Monday, November 12, 2012

Jumping Rope in the Sand

Jumping rope in the sand is as hard as it sounds.  And that, it seems to me, is Iraq today -- lots of dust up with precious few measurable results.


Looking at pictures the other day, I came across this one – me in the juba (robe) and hijab (head covering) in the hot sand of the Syrian desert along the Iraqi border, jumping rope with Iraqi Palestinian children, escaped from the madness in Iraq to the safe haven of Syria.

It was 2005.

It would be the last time I would see many of them, these brave souls who crossed a desert through dangerous territory seeking a better life in their own hoped-for Promised Land - anywhere but Iraq.

Today people travel in the other direction, running from the violence in Syria.  But where will they run to?  The violence in Iraq continues.

Although I can read and hear reports on Syria easily enough, to find out about violence in Iraq on any given day, I have to troll the English versions of Middle Eastern news outlets.  The West is silent on Iraq.

Thousands of mercenaries remain in Iraq on the US taxpayer’s dime.  They are controlled now not by the military, but by the State Department.

And astonishingly, nobody outside of government seems to know exactly how many are still there.

But in case we miss the significance,

1. Syrians are now fleeing their own country and seeking safe haven in neighboring countries, including Iraq.  Iraq says it cannot house them.  Whether they can or cannot, Iraq is safe haven for no one.  Kurdpress News Agency

2. Mercenaries hired by the United States of America continue to occupy military bases and protect the ‘oil interests’ of the United States in Iraq, in addition to providing security for State Department personnel.  In essence, we have a private army operating inside Iraq at the direction of our State Department.

3. Violence and bloodshed continue (see link above).  And we continue to not hold ourselves the least bit accountable.  GRIID

4. Oh, I forgot.  The war in Iraq is over.  Except it isn’t.

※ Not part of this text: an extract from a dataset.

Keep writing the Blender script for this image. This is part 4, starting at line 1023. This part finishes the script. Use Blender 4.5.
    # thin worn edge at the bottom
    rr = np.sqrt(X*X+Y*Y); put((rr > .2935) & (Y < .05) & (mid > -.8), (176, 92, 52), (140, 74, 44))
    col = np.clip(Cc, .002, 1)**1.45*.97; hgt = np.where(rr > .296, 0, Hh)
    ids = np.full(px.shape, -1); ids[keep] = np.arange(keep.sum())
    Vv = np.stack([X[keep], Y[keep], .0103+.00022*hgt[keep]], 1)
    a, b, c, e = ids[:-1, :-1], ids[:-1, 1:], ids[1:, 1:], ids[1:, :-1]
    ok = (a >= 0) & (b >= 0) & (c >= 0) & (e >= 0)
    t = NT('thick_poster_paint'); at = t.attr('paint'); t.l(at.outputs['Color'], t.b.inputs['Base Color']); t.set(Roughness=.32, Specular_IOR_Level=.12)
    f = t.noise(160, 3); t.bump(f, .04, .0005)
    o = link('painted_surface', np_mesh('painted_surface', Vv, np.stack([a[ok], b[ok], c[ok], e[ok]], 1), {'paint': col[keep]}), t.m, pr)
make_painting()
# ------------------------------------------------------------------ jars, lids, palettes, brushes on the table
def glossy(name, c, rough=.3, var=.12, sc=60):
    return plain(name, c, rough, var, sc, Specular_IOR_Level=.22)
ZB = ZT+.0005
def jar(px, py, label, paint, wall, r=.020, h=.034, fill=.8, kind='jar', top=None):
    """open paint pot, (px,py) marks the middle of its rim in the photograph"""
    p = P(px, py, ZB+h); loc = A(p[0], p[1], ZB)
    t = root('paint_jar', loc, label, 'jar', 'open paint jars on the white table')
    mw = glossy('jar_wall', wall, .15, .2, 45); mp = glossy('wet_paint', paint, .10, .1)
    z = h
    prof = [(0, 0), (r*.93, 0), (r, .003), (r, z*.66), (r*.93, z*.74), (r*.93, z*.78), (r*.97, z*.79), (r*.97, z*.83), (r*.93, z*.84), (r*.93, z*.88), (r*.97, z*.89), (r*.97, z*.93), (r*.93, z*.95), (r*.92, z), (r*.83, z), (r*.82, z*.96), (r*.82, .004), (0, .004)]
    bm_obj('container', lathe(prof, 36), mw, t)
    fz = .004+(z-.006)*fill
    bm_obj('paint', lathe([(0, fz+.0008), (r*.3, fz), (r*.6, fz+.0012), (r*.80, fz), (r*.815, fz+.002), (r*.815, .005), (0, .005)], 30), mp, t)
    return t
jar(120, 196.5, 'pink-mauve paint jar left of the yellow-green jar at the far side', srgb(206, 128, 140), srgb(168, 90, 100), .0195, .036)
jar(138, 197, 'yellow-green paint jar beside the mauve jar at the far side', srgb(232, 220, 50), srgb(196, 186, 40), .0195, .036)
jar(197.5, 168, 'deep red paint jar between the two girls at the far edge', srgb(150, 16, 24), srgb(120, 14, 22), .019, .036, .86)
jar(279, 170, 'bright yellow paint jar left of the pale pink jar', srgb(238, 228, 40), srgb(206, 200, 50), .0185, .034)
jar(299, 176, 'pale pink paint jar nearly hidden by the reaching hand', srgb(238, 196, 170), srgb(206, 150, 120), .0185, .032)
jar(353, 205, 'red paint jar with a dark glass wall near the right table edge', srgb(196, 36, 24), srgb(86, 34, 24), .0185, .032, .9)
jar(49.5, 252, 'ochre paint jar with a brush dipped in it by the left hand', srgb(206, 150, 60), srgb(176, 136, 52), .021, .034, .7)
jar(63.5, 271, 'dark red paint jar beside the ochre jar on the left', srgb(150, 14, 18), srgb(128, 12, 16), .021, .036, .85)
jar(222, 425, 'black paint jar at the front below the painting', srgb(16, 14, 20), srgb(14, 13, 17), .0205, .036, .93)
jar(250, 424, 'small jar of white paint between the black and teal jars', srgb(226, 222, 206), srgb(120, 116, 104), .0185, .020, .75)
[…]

And somewhere in the desert, maybe another American woman jumps rope to distract refugee children from the fear and the hunger and the danger.  Maybe she too looks up at the sky with the children and promises in her broken Arabic that they will be connected even when she leaves because they look upon the same stars in the night sky.  Maybe she too lifts her juba and makes herself look silly to coax a smile from sad young faces, if only for a moment.